[Exercise instructions]:
Extract all of the data and reproduce it precisely.

+++ Information provided

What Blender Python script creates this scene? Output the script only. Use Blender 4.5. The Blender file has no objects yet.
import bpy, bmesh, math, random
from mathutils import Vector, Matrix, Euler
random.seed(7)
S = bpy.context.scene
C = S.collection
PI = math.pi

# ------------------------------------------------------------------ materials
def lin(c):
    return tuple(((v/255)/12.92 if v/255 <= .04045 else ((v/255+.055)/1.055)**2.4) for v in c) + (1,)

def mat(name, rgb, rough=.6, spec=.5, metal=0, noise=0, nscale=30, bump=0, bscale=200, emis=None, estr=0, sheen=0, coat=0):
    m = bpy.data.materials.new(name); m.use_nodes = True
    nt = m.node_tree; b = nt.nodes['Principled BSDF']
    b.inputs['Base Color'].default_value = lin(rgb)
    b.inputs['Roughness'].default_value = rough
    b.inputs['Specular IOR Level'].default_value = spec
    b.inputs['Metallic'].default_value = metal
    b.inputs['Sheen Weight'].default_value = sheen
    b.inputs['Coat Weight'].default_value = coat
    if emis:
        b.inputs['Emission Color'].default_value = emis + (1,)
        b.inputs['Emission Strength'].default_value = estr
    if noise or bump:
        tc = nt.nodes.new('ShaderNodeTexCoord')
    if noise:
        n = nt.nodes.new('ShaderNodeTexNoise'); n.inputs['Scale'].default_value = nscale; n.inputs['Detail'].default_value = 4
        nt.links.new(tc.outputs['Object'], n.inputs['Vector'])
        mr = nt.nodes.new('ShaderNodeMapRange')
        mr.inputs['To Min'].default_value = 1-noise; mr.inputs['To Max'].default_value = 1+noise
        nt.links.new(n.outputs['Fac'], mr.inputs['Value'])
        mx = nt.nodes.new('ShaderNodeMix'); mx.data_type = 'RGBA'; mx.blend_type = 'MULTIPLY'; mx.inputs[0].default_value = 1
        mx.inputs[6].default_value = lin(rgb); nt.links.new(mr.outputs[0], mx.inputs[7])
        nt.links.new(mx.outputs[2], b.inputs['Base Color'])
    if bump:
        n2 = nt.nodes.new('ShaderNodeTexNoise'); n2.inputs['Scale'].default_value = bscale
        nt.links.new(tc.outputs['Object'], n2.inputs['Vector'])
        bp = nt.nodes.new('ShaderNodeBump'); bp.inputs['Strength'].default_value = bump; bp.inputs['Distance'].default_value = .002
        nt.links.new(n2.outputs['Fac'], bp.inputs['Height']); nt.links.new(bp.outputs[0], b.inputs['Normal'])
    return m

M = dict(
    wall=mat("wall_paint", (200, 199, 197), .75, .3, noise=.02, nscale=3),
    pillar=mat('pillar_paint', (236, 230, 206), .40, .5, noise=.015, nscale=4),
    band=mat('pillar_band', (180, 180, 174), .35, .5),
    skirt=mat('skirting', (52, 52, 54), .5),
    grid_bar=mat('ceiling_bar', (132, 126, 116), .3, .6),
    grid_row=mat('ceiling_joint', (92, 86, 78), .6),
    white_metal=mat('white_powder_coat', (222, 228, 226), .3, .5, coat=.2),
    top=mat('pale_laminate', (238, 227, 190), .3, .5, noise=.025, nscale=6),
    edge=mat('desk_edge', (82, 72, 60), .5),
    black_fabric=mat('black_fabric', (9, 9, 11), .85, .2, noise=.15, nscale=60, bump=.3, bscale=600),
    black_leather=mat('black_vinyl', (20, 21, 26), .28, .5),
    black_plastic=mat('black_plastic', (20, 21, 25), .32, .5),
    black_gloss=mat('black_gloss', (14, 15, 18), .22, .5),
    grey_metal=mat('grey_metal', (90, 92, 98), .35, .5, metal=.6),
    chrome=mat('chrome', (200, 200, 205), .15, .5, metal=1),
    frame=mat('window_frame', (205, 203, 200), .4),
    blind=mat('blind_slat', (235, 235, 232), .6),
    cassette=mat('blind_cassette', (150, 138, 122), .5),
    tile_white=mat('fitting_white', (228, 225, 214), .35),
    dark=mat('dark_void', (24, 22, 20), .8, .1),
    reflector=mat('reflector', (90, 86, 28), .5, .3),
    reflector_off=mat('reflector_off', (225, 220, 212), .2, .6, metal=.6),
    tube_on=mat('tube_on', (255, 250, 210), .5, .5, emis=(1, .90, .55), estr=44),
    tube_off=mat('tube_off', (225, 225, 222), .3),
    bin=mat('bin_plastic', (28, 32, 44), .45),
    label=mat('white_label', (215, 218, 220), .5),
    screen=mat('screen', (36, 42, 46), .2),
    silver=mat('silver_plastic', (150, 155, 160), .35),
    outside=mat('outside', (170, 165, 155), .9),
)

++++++

[Reply to the exercise]:
What Blender Python script creates this scene? Output the script only. Use Blender 4.5. The Blender file has no objects yet.
import bpy, bmesh, math, random
from mathutils import Vector, Matrix, Euler
random.seed(7)
S = bpy.context.scene
C = S.collection
PI = math.pi

# ------------------------------------------------------------------ materials
def lin(c):
    return tuple(((v/255)/12.92 if v/255 <= .04045 else ((v/255+.055)/1.055)**2.4) for v in c) + (1,)

def mat(name, rgb, rough=.6, spec=.5, metal=0, noise=0, nscale=30, bump=0, bscale=200, emis=None, estr=0, sheen=0, coat=0):
    m = bpy.data.materials.new(name); m.use_nodes = True
    nt = m.node_tree; b = nt.nodes['Principled BSDF']
    b.inputs['Base Color'].default_value = lin(rgb)
    b.inputs['Roughness'].default_value = rough
    b.inputs['Specular IOR Level'].default_value = spec
    b.inputs['Metallic'].default_value = metal
    b.inputs['Sheen Weight'].default_value = sheen
    b.inputs['Coat Weight'].default_value = coat
    if emis:
        b.inputs['Emission Color'].default_value = emis + (1,)
        b.inputs['Emission Strength'].default_value = estr
    if noise or bump:
        tc = nt.nodes.new('ShaderNodeTexCoord')
    if noise:
        n = nt.nodes.new('ShaderNodeTexNoise'); n.inputs['Scale'].default_value = nscale; n.inputs['Detail'].default_value = 4
        nt.links.new(tc.outputs['Object'], n.inputs['Vector'])
        mr = nt.nodes.new('ShaderNodeMapRange')
        mr.inputs['To Min'].default_value = 1-noise; mr.inputs['To Max'].default_value = 1+noise
        nt.links.new(n.outputs['Fac'], mr.inputs['Value'])
        mx = nt.nodes.new('ShaderNodeMix'); mx.data_type = 'RGBA'; mx.blend_type = 'MULTIPLY'; mx.inputs[0].default_value = 1
        mx.inputs[6].default_value = lin(rgb); nt.links.new(mr.outputs[0], mx.inputs[7])
        nt.links.new(mx.outputs[2], b.inputs['Base Color'])
    if bump:
        n2 = nt.nodes.new('ShaderNodeTexNoise'); n2.inputs['Scale'].default_value = bscale
        nt.links.new(tc.outputs['Object'], n2.inputs['Vector'])
        bp = nt.nodes.new('ShaderNodeBump'); bp.inputs['Strength'].default_value = bump; bp.inputs['Distance'].default_value = .002
        nt.links.new(n2.outputs['Fac'], bp.inputs['Height']); nt.links.new(bp.outputs[0], b.inputs['Normal'])
    return m

M = dict(
    wall=mat("wall_paint", (200, 199, 197), .75, .3, noise=.02, nscale=3),
    pillar=mat('pillar_paint', (236, 230, 206), .40, .5, noise=.015, nscale=4),
    band=mat('pillar_band', (180, 180, 174), .35, .5),
    skirt=mat('skirting', (52, 52, 54), .5),
    grid_bar=mat('ceiling_bar', (132, 126, 116), .3, .6),
    grid_row=mat('ceiling_joint', (92, 86, 78), .6),
    white_metal=mat('white_powder_coat', (222, 228, 226), .3, .5, coat=.2),
    top=mat('pale_laminate', (238, 227, 190), .3, .5, noise=.025, nscale=6),
    edge=mat('desk_edge', (82, 72, 60), .5),
    black_fabric=mat('black_fabric', (9, 9, 11), .85, .2, noise=.15, nscale=60, bump=.3, bscale=600),
    black_leather=mat('black_vinyl', (20, 21, 26), .28, .5),
    black_plastic=mat('black_plastic', (20, 21, 25), .32, .5),
    black_gloss=mat('black_gloss', (14, 15, 18), .22, .5),
    grey_metal=mat('grey_metal', (90, 92, 98), .35, .5, metal=.6),
    chrome=mat('chrome', (200, 200, 205), .15, .5, metal=1),
    frame=mat('window_frame', (205, 203, 200), .4),
    blind=mat('blind_slat', (235, 235, 232), .6),
    cassette=mat('blind_cassette', (150, 138, 122), .5),
    tile_white=mat('fitting_white', (228, 225, 214), .35),
    dark=mat('dark_void', (24, 22, 20), .8, .1),
    reflector=mat('reflector', (90, 86, 28), .5, .3),
    reflector_off=mat('reflector_off', (225, 220, 212), .2, .6, metal=.6),
    tube_on=mat('tube_on', (255, 250, 210), .5, .5, emis=(1, .90, .55), estr=44),
    tube_off=mat('tube_off', (225, 225, 222), .3),
    bin=mat('bin_plastic', (28, 32, 44), .45),
    label=mat('white_label', (215, 218, 220), .5),
    screen=mat('screen', (36, 42, 46), .2),
    silver=mat('silver_plastic', (150, 155, 160), .35),
    outside=mat('outside', (170, 165, 155), .9),
)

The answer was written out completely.